PSG kept things interesting in that group. Yes, they pushed RNG close in one game, but they also handed Red Canids a win, to keep the race for second place surprisingly close. Still, the CBLOL representative was only able to pick up one more win, meaning that 3-3 was good enough for PSG to go through. In fairness to PSG, they absolutely blew Red out of the water in the rematch, so it’s hard to know what to make of them in the rumble stage. They’re capable of pushing RNG to their limits, but they’re also capable of losing to a team like Red Canids. Maybe they’re good for a play-offs berth. Maybe they’ll give us all a laugh by beating EG. It really could go either way.

A Happy G2 is a Strong G2

Speaking of beating EG, Group C was uh… something, huh? G2 were the third team to go undefeated, but in predictably unpredictable fashion, they had a couple of happy games. Caps looks as good as anyone in the tournament, honestly, but G2 made life difficult for themselves. You could reasonably argue that their only difficulties were self-inflicted, with at least two questionable baron calls that I can think of off the top of my head. Even against languid looking Order, G2 had moments that would have been problematic against better opponents. This is my biggest concern for G2 going forward: they can beat any team in the tournament, but, unfortunately, that includes themselves.

EG might be America’s next great hope, but they did a great job of impersonating its old ones. Their 4-4 record was reminiscent of many Worlds showings, except this time they did make it out of groups. Against G2, they regularly showcased the classic TSM strategy of Worlds gone by: do nothing and lose. And yet, this is an important learning experience for the young squad. They were humiliated by G2 at times, but they never looked like dropping a game to Order.
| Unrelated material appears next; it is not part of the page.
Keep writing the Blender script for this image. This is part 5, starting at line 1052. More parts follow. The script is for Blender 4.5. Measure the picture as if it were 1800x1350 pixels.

They were exactly what you expect from a good LCS team at a tournament like this; able to beat teams from regions outside the top four while struggling against teams from the top three.

Let’s get Ready to Rumble

Still, I don’t expect EG to be pushing for the trophy. They will have learned a lot from losing to G2, but the turnaround to the rumble stage is too short for them to put too much of it into action. I suspect EG’s coaching staff will have known this all along, mind you, and will view this tournament as important experience, rather than an opportunity for silverware. Fourth place in the next stage is a realistic goal, though Saigon and PSG won’t make things as easy as Order did.

Things get really tasty from here on out, though. As much as I’ve just talked EG up, they are far from guaranteed a spot in the play-offs. The top two is set in stone for most people, but G2 being so erratic makes that more questionable to me. Top form G2 could top the table, while spring split G2 might struggle to finish fourth. There are no truly weak teams left now, and mistakes like poor baron calls could make or break a game.

Yes, T1 and RNG are massive favourites to clinch first and second place, and for good reason, but neither is invincible. Of the two, T1 looks closest to godhood, but they haven’t really been tested so far at this event. We don’t really know if they can bleed or not, since nobody in the group stage could even land a decent blow. RNG have been in at least one real fight already and maybe that means they’re less likely to get complacent. Then again, Faker has been around the block a few times, and mental strength doesn’t seem to be a problem.

Whatever happens, it’s going to be thrilling. Unlike the first group stage, the rumble stage doesn’t have a single uninteresting fixture. I’d be surprised – and appalled – if we see more pictures of empty seats when T1 aren’t playing from here on out. Every game is a potential banger, and we’re no closer to figuring out a winner than we were two weeks ago.